_Job_:
Go through the listing and set it down exactly, leaving out its pictures.

_Data shown_:
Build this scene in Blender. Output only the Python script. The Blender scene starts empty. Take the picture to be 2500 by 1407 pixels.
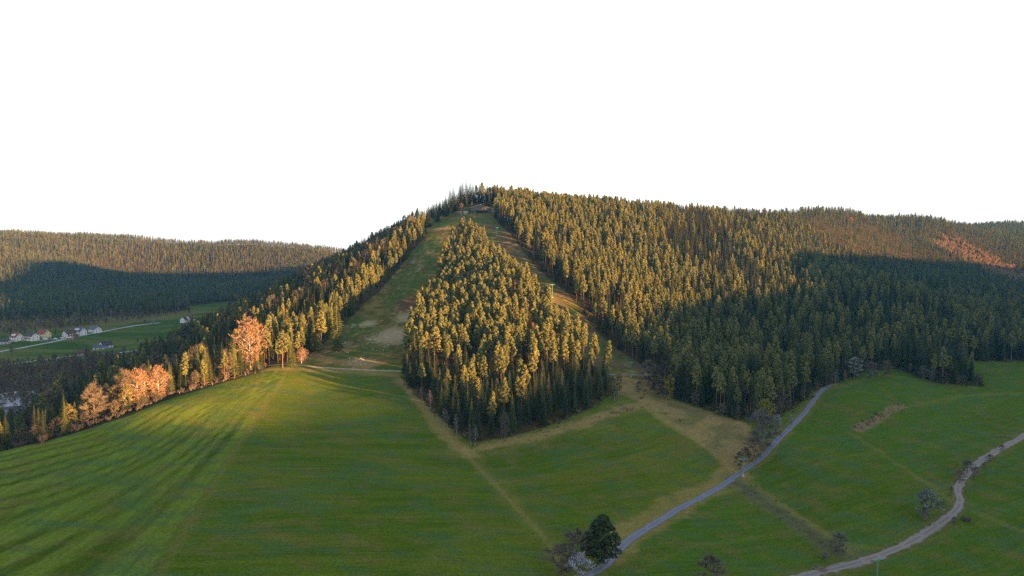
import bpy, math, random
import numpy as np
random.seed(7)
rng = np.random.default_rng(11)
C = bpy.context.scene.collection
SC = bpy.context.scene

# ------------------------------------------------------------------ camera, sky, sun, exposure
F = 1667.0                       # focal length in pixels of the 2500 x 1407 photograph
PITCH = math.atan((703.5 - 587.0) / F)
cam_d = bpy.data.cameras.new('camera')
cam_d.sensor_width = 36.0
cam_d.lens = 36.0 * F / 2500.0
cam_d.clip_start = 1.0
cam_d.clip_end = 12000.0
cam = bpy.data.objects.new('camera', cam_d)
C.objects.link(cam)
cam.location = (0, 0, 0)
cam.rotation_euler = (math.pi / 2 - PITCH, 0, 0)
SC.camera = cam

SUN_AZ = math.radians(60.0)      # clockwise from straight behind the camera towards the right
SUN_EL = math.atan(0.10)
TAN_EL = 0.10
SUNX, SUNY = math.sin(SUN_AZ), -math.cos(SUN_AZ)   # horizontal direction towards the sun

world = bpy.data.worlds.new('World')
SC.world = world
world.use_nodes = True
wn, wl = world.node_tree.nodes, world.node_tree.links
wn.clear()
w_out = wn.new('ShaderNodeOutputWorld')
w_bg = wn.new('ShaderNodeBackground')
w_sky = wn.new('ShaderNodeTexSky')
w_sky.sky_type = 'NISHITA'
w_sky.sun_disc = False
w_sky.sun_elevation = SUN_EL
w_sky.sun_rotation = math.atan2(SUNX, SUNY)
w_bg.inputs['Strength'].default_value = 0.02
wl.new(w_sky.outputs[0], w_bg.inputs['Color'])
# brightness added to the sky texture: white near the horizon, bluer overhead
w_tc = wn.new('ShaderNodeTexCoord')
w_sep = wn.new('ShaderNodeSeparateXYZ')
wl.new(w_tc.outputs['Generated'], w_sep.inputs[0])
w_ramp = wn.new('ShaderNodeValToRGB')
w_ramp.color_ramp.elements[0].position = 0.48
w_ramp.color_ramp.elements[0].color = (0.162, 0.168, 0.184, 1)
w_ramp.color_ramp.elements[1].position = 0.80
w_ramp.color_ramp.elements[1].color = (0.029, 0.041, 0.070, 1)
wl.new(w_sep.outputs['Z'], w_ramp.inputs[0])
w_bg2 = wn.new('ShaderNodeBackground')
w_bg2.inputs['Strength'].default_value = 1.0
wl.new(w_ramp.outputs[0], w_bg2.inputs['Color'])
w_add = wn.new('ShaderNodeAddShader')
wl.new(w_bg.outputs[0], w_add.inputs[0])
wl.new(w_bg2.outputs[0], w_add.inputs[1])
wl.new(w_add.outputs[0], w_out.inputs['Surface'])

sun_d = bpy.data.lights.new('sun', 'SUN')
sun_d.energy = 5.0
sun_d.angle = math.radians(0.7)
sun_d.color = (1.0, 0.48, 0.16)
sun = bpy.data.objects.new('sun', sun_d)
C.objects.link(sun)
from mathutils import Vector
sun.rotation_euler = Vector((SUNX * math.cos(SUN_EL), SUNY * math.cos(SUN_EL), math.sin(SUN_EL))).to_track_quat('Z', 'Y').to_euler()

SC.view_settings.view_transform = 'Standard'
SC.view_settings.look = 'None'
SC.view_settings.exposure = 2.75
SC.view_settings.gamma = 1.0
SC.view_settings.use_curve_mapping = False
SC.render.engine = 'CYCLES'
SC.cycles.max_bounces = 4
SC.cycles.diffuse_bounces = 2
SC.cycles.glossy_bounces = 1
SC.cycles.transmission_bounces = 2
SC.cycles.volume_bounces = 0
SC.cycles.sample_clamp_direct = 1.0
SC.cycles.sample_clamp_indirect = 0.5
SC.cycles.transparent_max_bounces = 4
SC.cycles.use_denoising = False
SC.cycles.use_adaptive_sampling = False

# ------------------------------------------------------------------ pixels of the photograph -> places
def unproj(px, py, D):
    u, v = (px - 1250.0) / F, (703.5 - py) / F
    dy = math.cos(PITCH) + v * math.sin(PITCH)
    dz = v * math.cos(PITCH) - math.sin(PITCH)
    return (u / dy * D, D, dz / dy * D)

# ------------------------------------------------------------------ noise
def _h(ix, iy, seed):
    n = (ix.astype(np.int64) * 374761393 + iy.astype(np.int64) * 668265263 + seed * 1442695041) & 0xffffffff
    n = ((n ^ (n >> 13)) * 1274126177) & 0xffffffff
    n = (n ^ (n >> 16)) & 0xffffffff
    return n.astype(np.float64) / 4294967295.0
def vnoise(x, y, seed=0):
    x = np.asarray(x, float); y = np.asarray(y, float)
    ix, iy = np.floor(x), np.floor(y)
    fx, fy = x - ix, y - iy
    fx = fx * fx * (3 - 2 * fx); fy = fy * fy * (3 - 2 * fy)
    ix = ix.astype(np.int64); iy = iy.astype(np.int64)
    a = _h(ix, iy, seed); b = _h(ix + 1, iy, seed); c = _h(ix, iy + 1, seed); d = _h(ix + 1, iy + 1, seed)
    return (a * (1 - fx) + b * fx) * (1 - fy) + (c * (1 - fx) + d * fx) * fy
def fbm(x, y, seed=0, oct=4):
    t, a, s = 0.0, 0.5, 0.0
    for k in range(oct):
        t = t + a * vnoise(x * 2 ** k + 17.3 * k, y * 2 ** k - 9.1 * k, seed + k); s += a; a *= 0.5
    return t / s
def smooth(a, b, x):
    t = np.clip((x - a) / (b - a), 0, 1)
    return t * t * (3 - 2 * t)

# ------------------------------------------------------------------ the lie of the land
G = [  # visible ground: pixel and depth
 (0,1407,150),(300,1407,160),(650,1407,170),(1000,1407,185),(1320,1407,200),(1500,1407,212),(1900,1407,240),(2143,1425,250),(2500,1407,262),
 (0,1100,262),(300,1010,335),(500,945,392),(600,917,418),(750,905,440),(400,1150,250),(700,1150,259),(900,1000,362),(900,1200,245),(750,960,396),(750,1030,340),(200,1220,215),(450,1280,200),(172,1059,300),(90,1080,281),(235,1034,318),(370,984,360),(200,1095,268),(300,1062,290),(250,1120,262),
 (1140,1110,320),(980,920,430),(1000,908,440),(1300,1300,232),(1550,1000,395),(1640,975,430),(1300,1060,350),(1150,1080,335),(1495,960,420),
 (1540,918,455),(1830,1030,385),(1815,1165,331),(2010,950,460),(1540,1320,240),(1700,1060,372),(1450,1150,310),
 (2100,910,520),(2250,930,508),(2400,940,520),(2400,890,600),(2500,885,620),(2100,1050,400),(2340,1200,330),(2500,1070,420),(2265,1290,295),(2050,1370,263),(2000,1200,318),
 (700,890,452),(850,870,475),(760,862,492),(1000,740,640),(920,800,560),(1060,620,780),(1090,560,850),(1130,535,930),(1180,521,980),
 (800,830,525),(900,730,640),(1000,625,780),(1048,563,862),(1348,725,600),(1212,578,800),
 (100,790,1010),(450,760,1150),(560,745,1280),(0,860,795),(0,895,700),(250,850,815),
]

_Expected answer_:
Build this scene in Blender. Output only the Python script. The Blender scene starts empty. Take the picture to be 2500 by 1407 pixels.
import bpy, math, random
import numpy as np
random.seed(7)
rng = np.random.default_rng(11)
C = bpy.context.scene.collection
SC = bpy.context.scene

# ------------------------------------------------------------------ camera, sky, sun, exposure
F = 1667.0                       # focal length in pixels of the 2500 x 1407 photograph
PITCH = math.atan((703.5 - 587.0) / F)
cam_d = bpy.data.cameras.new('camera')
cam_d.sensor_width = 36.0
cam_d.lens = 36.0 * F / 2500.0
cam_d.clip_start = 1.0
cam_d.clip_end = 12000.0
cam = bpy.data.objects.new('camera', cam_d)
C.objects.link(cam)
cam.location = (0, 0, 0)
cam.rotation_euler = (math.pi / 2 - PITCH, 0, 0)
SC.camera = cam

SUN_AZ = math.radians(60.0)      # clockwise from straight behind the camera towards the right
SUN_EL = math.atan(0.10)
TAN_EL = 0.10
SUNX, SUNY = math.sin(SUN_AZ), -math.cos(SUN_AZ)   # horizontal direction towards the sun

world = bpy.data.worlds.new('World')
SC.world = world
world.use_nodes = True
wn, wl = world.node_tree.nodes, world.node_tree.links
wn.clear()
w_out = wn.new('ShaderNodeOutputWorld')
w_bg = wn.new('ShaderNodeBackground')
w_sky = wn.new('ShaderNodeTexSky')
w_sky.sky_type = 'NISHITA'
w_sky.sun_disc = False
w_sky.sun_elevation = SUN_EL
w_sky.sun_rotation = math.atan2(SUNX, SUNY)
w_bg.inputs['Strength'].default_value = 0.02
wl.new(w_sky.outputs[0], w_bg.inputs['Color'])
# brightness added to the sky texture: white near the horizon, bluer overhead
w_tc = wn.new('ShaderNodeTexCoord')
w_sep = wn.new('ShaderNodeSeparateXYZ')
wl.new(w_tc.outputs['Generated'], w_sep.inputs[0])
w_ramp = wn.new('ShaderNodeValToRGB')
w_ramp.color_ramp.elements[0].position = 0.48
w_ramp.color_ramp.elements[0].color = (0.162, 0.168, 0.184, 1)
w_ramp.color_ramp.elements[1].position = 0.80
w_ramp.color_ramp.elements[1].color = (0.029, 0.041, 0.070, 1)
wl.new(w_sep.outputs['Z'], w_ramp.inputs[0])
w_bg2 = wn.new('ShaderNodeBackground')
w_bg2.inputs['Strength'].default_value = 1.0
wl.new(w_ramp.outputs[0], w_bg2.inputs['Color'])
w_add = wn.new('ShaderNodeAddShader')
wl.new(w_bg.outputs[0], w_add.inputs[0])
wl.new(w_bg2.outputs[0], w_add.inputs[1])
wl.new(w_add.outputs[0], w_out.inputs['Surface'])

sun_d = bpy.data.lights.new('sun', 'SUN')
sun_d.energy = 5.0
sun_d.angle = math.radians(0.7)
sun_d.color = (1.0, 0.48, 0.16)
sun = bpy.data.objects.new('sun', sun_d)
C.objects.link(sun)
from mathutils import Vector
sun.rotation_euler = Vector((SUNX * math.cos(SUN_EL), SUNY * math.cos(SUN_EL), math.sin(SUN_EL))).to_track_quat('Z', 'Y').to_euler()

SC.view_settings.view_transform = 'Standard'
SC.view_settings.look = 'None'
SC.view_settings.exposure = 2.75
SC.view_settings.gamma = 1.0
SC.view_settings.use_curve_mapping = False
SC.render.engine = 'CYCLES'
SC.cycles.max_bounces = 4
SC.cycles.diffuse_bounces = 2
SC.cycles.glossy_bounces = 1
SC.cycles.transmission_bounces = 2
SC.cycles.volume_bounces = 0
SC.cycles.sample_clamp_direct = 1.0
SC.cycles.sample_clamp_indirect = 0.5
SC.cycles.transparent_max_bounces = 4
SC.cycles.use_denoising = False
SC.cycles.use_adaptive_sampling = False

# ------------------------------------------------------------------ pixels of the photograph -> places
def unproj(px, py, D):
    u, v = (px - 1250.0) / F, (703.5 - py) / F
    dy = math.cos(PITCH) + v * math.sin(PITCH)
    dz = v * math.cos(PITCH) - math.sin(PITCH)
    return (u / dy * D, D, dz / dy * D)

# ------------------------------------------------------------------ noise
def _h(ix, iy, seed):
    n = (ix.astype(np.int64) * 374761393 + iy.astype(np.int64) * 668265263 + seed * 1442695041) & 0xffffffff
    n = ((n ^ (n >> 13)) * 1274126177) & 0xffffffff
    n = (n ^ (n >> 16)) & 0xffffffff
    return n.astype(np.float64) / 4294967295.0
def vnoise(x, y, seed=0):
    x = np.asarray(x, float); y = np.asarray(y, float)
    ix, iy = np.floor(x), np.floor(y)
    fx, fy = x - ix, y - iy
    fx = fx * fx * (3 - 2 * fx); fy = fy * fy * (3 - 2 * fy)
    ix = ix.astype(np.int64); iy = iy.astype(np.int64)
    a = _h(ix, iy, seed); b = _h(ix + 1, iy, seed); c = _h(ix, iy + 1, seed); d = _h(ix + 1, iy + 1, seed)
    return (a * (1 - fx) + b * fx) * (1 - fy) + (c * (1 - fx) + d * fx) * fy
def fbm(x, y, seed=0, oct=4):
    t, a, s = 0.0, 0.5, 0.0
    for k in range(oct):
        t = t + a * vnoise(x * 2 ** k + 17.3 * k, y * 2 ** k - 9.1 * k, seed + k); s += a; a *= 0.5
    return t / s
def smooth(a, b, x):
    t = np.clip((x - a) / (b - a), 0, 1)
    return t * t * (3 - 2 * t)

# ------------------------------------------------------------------ the lie of the land
G = [  # visible ground: pixel and depth
 (0,1407,150),(300,1407,160),(650,1407,170),(1000,1407,185),(1320,1407,200),(1500,1407,212),(1900,1407,240),(2143,1425,250),(2500,1407,262),
 (0,1100,262),(300,1010,335),(500,945,392),(600,917,418),(750,905,440),(400,1150,250),(700,1150,259),(900,1000,362),(900,1200,245),(750,960,396),(750,1030,340),(200,1220,215),(450,1280,200),(172,1059,300),(90,1080,281),(235,1034,318),(370,984,360),(200,1095,268),(300,1062,290),(250,1120,262),
 (1140,1110,320),(980,920,430),(1000,908,440),(1300,1300,232),(1550,1000,395),(1640,975,430),(1300,1060,350),(1150,1080,335),(1495,960,420),
 (1540,918,455),(1830,1030,385),(1815,1165,331),(2010,950,460),(1540,1320,240),(1700,1060,372),(1450,1150,310),
 (2100,910,520),(2250,930,508),(2400,940,520),(2400,890,600),(2500,885,620),(2100,1050,400),(2340,1200,330),(2500,1070,420),(2265,1290,295),(2050,1370,263),(2000,1200,318),
 (700,890,452),(850,870,475),(760,862,492),(1000,740,640),(920,800,560),(1060,620,780),(1090,560,850),(1130,535,930),(1180,521,980),
 (800,830,525),(900,730,640),(1000,625,780),(1048,563,862),(1348,725,600),(1212,578,800),
 (100,790,1010),(450,760,1150),(560,745,1280),(0,860,795),(0,895,700),(250,850,815),
]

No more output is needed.